After writing the post 5 Things You Should not Say to a Birthmother, I posted a link to it on the BirthMom Buds Facebook page. I received responses of some hurtful comments that other birthmothers shared that I didn’t include in my first post, so I thought we’d take a look at those additional comments and why they are painful.
As I said in my last post, I know people don’t say these things to be intentionally hurtful. I realize they just don’t know what to say, so they say something.
“You’re not that child’s mother,” or “You shouldn’t call yourself a mother,” or some variation indicating that a birthmother is no longer a mother. A birthmother placing her child for adoption doesn’t make her less of a mother. She was and is that child’s first mother and will always be that child’s mother, loving, caring for, and thinking about that child from a distance. Adoption doesn’t sever the love she feels for that child. In fact, if you want to be supportive, acknowledge her as that child’s mother. So few people acknowledge our motherhood as birthmothers.
“Are you going to get him/her back?” Unless it’s within the allotted time allowed in some states (this varies, as some states have no revocation period while other states have up to thirty days), it’s not possible for a birthmother to reclaim her child once she has signed relinquishment papers terminating her parental rights. This statement is painful and a moot point.
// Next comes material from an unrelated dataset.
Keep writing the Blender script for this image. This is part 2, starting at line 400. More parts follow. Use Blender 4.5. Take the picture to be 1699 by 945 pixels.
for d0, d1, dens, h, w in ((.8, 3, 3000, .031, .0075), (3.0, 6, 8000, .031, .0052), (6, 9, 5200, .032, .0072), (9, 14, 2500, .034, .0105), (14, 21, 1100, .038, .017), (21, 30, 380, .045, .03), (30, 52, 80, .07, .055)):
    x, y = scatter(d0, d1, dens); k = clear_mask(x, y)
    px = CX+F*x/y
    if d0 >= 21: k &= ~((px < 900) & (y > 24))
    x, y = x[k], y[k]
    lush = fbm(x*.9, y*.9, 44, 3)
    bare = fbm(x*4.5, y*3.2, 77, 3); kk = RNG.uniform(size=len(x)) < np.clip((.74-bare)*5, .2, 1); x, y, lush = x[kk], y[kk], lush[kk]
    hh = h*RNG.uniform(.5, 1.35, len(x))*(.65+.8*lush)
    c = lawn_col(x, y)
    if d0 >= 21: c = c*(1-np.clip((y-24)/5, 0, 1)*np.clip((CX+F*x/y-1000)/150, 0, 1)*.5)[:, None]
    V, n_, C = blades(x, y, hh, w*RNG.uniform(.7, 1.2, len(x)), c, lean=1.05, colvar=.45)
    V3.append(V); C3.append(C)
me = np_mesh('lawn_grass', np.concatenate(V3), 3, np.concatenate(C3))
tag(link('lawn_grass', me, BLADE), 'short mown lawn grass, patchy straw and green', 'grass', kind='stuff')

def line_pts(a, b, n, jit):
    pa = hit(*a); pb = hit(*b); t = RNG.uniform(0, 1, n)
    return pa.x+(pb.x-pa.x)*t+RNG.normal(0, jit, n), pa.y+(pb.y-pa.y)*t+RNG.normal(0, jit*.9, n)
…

“Wasn’t that hard?” Truthfully, the smart aleck in me really wants to say, “Duh!” in response to this, but I usually hold back. Placing a child for adoption is undoubtedly the hardest thing I have ever done in my thirty-something years of life.
“Isn’t it hard to see him/her?” This is said in response to finding out that a birthmother has an open adoption. It is hard to see your placed child, but open adoption is more about the child than anyone else. You can continue on, even though it’s difficult.
“Who does the child think is his or her ‘real’ mother?” This is another one often said in response to finding out someone is a birthmother participating in an open adoption. This one makes me chuckle a bit because both my son’s adoptive mother and I are real people. Neither of us is a pretend, imaginary person. Children raised in open adoptions typically grow up with the understanding that their birthmother is who gave them life and continues to hold a special place in their life via open adoption. Their (adoptive) mother is Mom, plain and simple.
So you’re probably wondering, what should you say in response to finding out someone is a birthmother? Honestly, there’s not a lot you can say unless you are another birthmother and can truly relate to that pain. But I just like it when someone asks me about my child in a nice way, like asking his name, if he looks like me, and so on. That acknowledges my motherhood and makes me feel as normal as possible about the whole situation. I asked several of my birthmom friends the same question, and they pretty much all agreed with me.